Before I entered Griffith, I spent two years completing my diploma in Journalism. Truthfully, I never had any intentions of venturing into digital video, even though I have always had a passion for movie-watching. When I discovered that I had to pick two majors in order to complete my Bachelor of Communication, naturally, I chose digital video. Besides writing, I could not think of anything else I love doing more than watching movies. However, I was a little worried that I would encounter problems keeping up with the lessons as I had no previous studies and no knowledge whatsoever of digital video. As it turns out, Digital Video Foundation proved to be surprisingly fun and not as tough as I initially feared. Seriously, what other courses would allow students to watch movies, some awesome, some not so, every week during lecture.

 

Through this course, I have come to learn a great deal about the different elements found in movies. Before this, a good movie, to me, was just a good movie. As long as the movie was able to make me laugh or cry or stir up some kind of emotion within me, I would consider it a good one. But now that I have learnt more about this field, I realize that there are many other elements that help make the storyline good and believable. These are what distinguish a good movie from a bad one. I begin to notice the tiny intricate details carefully added into a scene to perfect it. Things that the audience will normally miss out on, but are vital to the scene anyway. Such as how a certain lighting are created to give a certain sense of feeling to the scene, or the way a location or a subject is shot may alter how the audience feel about it.
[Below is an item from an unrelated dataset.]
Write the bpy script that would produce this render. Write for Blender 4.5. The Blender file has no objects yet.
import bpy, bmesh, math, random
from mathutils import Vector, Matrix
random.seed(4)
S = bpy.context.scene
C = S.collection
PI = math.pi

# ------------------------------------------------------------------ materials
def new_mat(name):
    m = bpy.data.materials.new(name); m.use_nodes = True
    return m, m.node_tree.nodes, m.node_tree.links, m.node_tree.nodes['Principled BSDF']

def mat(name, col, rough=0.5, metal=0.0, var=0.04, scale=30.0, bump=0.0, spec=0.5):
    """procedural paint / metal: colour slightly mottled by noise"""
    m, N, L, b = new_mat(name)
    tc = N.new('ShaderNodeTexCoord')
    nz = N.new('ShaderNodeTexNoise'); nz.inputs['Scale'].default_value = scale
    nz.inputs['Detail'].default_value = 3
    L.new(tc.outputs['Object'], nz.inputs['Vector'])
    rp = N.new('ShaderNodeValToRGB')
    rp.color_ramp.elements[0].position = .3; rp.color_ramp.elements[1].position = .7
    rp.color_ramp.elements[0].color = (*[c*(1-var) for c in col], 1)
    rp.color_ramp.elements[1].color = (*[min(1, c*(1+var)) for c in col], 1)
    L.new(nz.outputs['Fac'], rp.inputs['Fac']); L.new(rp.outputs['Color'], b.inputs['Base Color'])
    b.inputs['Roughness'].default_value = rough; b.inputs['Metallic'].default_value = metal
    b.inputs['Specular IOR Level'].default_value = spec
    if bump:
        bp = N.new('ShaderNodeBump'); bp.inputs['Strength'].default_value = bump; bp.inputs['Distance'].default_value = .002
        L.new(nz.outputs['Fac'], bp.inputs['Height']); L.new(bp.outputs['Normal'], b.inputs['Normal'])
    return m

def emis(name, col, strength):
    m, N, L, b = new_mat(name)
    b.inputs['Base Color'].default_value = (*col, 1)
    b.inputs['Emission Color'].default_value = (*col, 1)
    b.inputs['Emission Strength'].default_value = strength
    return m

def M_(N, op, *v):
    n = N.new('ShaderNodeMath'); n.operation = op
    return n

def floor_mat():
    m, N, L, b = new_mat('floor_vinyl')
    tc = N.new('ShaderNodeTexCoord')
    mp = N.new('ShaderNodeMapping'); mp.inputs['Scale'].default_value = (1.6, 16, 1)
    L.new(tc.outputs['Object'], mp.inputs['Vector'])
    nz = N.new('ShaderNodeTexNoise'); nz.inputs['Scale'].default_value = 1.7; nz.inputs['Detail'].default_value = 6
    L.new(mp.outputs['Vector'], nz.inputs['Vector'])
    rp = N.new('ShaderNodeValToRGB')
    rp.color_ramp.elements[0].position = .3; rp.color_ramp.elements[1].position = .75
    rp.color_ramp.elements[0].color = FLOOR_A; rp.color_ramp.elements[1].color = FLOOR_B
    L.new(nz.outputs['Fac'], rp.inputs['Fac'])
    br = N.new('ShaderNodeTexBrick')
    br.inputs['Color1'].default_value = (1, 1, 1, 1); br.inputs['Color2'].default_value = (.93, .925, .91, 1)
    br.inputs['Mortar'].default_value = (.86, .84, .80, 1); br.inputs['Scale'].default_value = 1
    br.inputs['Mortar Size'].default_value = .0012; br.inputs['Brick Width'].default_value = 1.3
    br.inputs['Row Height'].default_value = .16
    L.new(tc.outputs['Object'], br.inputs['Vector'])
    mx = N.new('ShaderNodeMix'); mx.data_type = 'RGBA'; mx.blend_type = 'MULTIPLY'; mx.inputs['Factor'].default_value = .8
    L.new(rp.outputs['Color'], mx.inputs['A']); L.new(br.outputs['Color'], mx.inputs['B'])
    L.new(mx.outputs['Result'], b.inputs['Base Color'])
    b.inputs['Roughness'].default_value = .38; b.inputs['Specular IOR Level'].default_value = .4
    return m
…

I truly begin to appreciate a good movie for what it is worth, and take into consideration the amount of time and effort put into each scene. 

 

Overall, I would say that I am extremely satisfied with the way the classes have been conducted, and also all the knowledge that I have gained from this course. As an added bonus, we are not even required to give oral presentations. Honestly, students hate having to give presentations. We usually consider to be the worst kind of embarrassment that can be bestowed upon us. Besides the constant technical problems encountered practically every week, I can think of no complaints and I would not recommend the classes to be conducted in any other way. I am sure that the future students will enjoy it as much as I have.